- Details
- Category: Properties
- 27 May 2014
- Written by Rizal Raoul Reyes
EVEN if its ranking improved by 25 points from 133rd spot in 2013 to 108th in 2014, the Philippines still has a lot of work to do to attract more foreign capital, according to brokerage and consultancy firm Jones Lang Lasalle (JLL) Philippines.
In a recent press briefing held in Makati City, JLL Philippines Country Head and Director David Leechiu said investors still find the Philippines a challenging area because of restrictions on ownership, limited leasing terms, high corporate and personal income-tax rates and absence of a substantial master planning.
“Although the country has achieved major strides in the ease of doing business based on the study of the World Bank, we still got a long way to go,” said Leechiu.
Singapore topped the list followed by Hong Kong. Other Asian countries which made the elite bracket are Malaysia (sixth), Taiwan (16th), Thailand (18th) and Japan (27th).
In the transparency index done in 2012, the Philippines achieved 2.86 points, which was under the transparent category—behind countries that made it to the highly transparent group. These are the United States (1.26), the United Kingdom (1.33), Australia (1.36), Hong Kong (1.76), Singapore (1.85), Malaysia (2.32), Japan (2.39), Taiwan (2.6) and China (2.83).
Leechiu said the ownership restriction for foreign investors to 40 percent has become a major obstacle for the country to attract much-needed capital to stimulate the economy. To elucidate his point, Leechiu said countries that allowed 100-percent foreign ownership attracted huge amount of foreign capital in 2012. In the Association of Southeast Nations (Asean) bloc, Singapore was the biggest beneficiary with $56.6 billion followed by Indonesia ($19.6 billion), Thailand ($10.6 billion), Malaysia ($9.7 billion) and Vietnam ($8.3 billion). The Philippines received $2.7 billion.
Although Thailand generally limits a foreigner to 60-percent ownership, it allows 100-percent ownership based on treaties and other foreign investment acts. Foreigners are prohibited to own land in the Philippines.
He said there is also a need to review the corporate income-tax structure of the country currently at 35 percent of the taxable income, higher than the rate in bigger economies such as Australia (30 percent), China (21 percent) and Japan (25.5 percent).
To attract a bigger share of the foreign capital inflows, Leechiu said the country must allow foreigners a bigger stake in their investment. “We must increase foreign ownership of corporations to at least 50 percent,” he said.

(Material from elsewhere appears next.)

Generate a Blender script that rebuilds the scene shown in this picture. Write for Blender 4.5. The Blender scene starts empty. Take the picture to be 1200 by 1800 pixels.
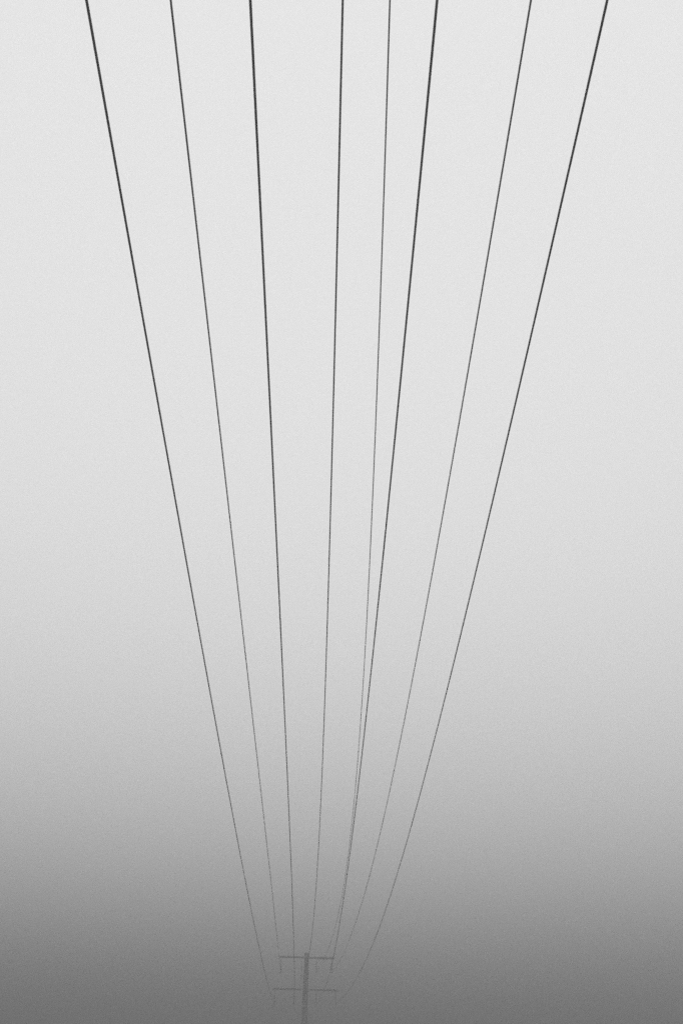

“A 100-percent ownership would be unrealistic because of the strong opposition of the nationalist sector,” he added.
The country, according to Leechiu, must increase length of lease to 80 to 90 years to enable foreign investors to stay for the long haul. He cited the case of Hong Kong where it continues to attract a huge number of investors even though it has been turned over to the Beijing government in 1997.
Leechiu also stressed that the country must provide sensible master planning to maximize the value of the lands and achieve sustainability in the economy.
Although the Philippines has been highly regarded in the international community, Leechiu said it still needs to implement reforms to get a bigger share of the investment pie. In Asia Pacific, transactional values reached $127 billion in 2013.
“The Philippines should take advantage of the favorable climate to effect structural, economic and constitutional reforms that will lead to sustainable long-term growth,” said Leechiu.